Set task
Copy out, unchanged, every line from the start of the records to the line that contains "col = sc.collection", and stop there.

Records for this exercise
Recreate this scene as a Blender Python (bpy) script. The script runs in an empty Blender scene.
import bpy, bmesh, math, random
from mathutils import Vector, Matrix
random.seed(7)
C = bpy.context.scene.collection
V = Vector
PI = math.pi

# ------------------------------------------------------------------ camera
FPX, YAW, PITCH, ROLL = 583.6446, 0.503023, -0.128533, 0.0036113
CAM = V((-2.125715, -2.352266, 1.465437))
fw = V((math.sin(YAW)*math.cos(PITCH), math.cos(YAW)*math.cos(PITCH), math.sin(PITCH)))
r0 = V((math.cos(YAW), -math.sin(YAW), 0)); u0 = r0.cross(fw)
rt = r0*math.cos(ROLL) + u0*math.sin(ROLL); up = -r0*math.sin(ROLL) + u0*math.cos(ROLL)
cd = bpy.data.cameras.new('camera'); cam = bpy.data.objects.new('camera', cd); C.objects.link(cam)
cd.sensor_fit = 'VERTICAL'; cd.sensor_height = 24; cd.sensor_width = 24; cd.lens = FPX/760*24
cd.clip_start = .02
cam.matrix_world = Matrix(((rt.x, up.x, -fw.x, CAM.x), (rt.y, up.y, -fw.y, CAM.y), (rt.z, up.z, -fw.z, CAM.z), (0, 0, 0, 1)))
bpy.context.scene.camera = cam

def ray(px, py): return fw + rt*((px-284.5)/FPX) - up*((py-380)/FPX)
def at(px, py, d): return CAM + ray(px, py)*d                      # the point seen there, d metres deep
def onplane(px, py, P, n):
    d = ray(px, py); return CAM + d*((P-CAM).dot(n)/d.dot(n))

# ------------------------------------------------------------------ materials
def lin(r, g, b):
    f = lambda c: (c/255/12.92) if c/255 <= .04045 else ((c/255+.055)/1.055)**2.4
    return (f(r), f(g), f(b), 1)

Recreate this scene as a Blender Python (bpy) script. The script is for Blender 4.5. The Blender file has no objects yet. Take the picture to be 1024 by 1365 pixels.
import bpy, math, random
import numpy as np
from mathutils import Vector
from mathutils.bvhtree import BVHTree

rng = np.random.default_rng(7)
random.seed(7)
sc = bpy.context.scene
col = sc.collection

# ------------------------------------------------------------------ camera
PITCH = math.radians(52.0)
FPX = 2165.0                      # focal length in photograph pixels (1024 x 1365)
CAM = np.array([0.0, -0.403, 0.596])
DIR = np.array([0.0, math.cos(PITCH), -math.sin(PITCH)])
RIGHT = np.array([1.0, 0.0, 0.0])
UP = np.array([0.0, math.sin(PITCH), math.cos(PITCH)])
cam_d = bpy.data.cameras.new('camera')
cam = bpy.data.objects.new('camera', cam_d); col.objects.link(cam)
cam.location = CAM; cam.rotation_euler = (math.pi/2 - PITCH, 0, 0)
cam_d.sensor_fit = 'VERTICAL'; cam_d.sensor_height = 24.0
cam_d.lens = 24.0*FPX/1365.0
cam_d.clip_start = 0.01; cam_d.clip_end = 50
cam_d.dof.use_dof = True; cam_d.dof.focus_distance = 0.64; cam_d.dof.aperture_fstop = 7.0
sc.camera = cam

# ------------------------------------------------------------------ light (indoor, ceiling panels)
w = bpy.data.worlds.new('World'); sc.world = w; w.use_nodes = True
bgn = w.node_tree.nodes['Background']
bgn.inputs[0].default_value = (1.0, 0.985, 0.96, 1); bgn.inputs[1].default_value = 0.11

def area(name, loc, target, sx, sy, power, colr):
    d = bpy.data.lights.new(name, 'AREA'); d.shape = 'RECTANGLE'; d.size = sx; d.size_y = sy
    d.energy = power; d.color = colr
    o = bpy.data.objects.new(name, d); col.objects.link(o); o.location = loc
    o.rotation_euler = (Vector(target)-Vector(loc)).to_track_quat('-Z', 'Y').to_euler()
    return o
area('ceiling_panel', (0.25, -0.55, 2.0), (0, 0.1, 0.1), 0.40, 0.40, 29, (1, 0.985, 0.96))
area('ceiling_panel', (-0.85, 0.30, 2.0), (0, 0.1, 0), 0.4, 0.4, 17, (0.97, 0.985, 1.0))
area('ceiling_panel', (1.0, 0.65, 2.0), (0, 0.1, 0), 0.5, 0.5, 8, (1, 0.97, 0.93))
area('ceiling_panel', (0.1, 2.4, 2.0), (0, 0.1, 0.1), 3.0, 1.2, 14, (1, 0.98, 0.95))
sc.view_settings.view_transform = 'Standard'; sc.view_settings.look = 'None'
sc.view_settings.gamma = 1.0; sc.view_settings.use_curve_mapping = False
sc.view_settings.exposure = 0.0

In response
Recreate this scene as a Blender Python (bpy) script. The script runs in an empty Blender scene.
import bpy, bmesh, math, random
from mathutils import Vector, Matrix
random.seed(7)
C = bpy.context.scene.collection
V = Vector
PI = math.pi

# ------------------------------------------------------------------ camera
FPX, YAW, PITCH, ROLL = 583.6446, 0.503023, -0.128533, 0.0036113
CAM = V((-2.125715, -2.352266, 1.465437))
fw = V((math.sin(YAW)*math.cos(PITCH), math.cos(YAW)*math.cos(PITCH), math.sin(PITCH)))
r0 = V((math.cos(YAW), -math.sin(YAW), 0)); u0 = r0.cross(fw)
rt = r0*math.cos(ROLL) + u0*math.sin(ROLL); up = -r0*math.sin(ROLL) + u0*math.cos(ROLL)
cd = bpy.data.cameras.new('camera'); cam = bpy.data.objects.new('camera', cd); C.objects.link(cam)
cd.sensor_fit = 'VERTICAL'; cd.sensor_height = 24; cd.sensor_width = 24; cd.lens = FPX/760*24
cd.clip_start = .02
cam.matrix_world = Matrix(((rt.x, up.x, -fw.x, CAM.x), (rt.y, up.y, -fw.y, CAM.y), (rt.z, up.z, -fw.z, CAM.z), (0, 0, 0, 1)))
bpy.context.scene.camera = cam

def ray(px, py): return fw + rt*((px-284.5)/FPX) - up*((py-380)/FPX)
def at(px, py, d): return CAM + ray(px, py)*d                      # the point seen there, d metres deep
def onplane(px, py, P, n):
    d = ray(px, py); return CAM + d*((P-CAM).dot(n)/d.dot(n))

# ------------------------------------------------------------------ materials
def lin(r, g, b):
    f = lambda c: (c/255/12.92) if c/255 <= .04045 else ((c/255+.055)/1.055)**2.4
    return (f(r), f(g), f(b), 1)

Recreate this scene as a Blender Python (bpy) script. The script is for Blender 4.5. The Blender file has no objects yet. Take the picture to be 1024 by 1365 pixels.
import bpy, math, random
import numpy as np
from mathutils import Vector
from mathutils.bvhtree import BVHTree

rng = np.random.default_rng(7)
random.seed(7)
sc = bpy.context.scene
col = sc.collection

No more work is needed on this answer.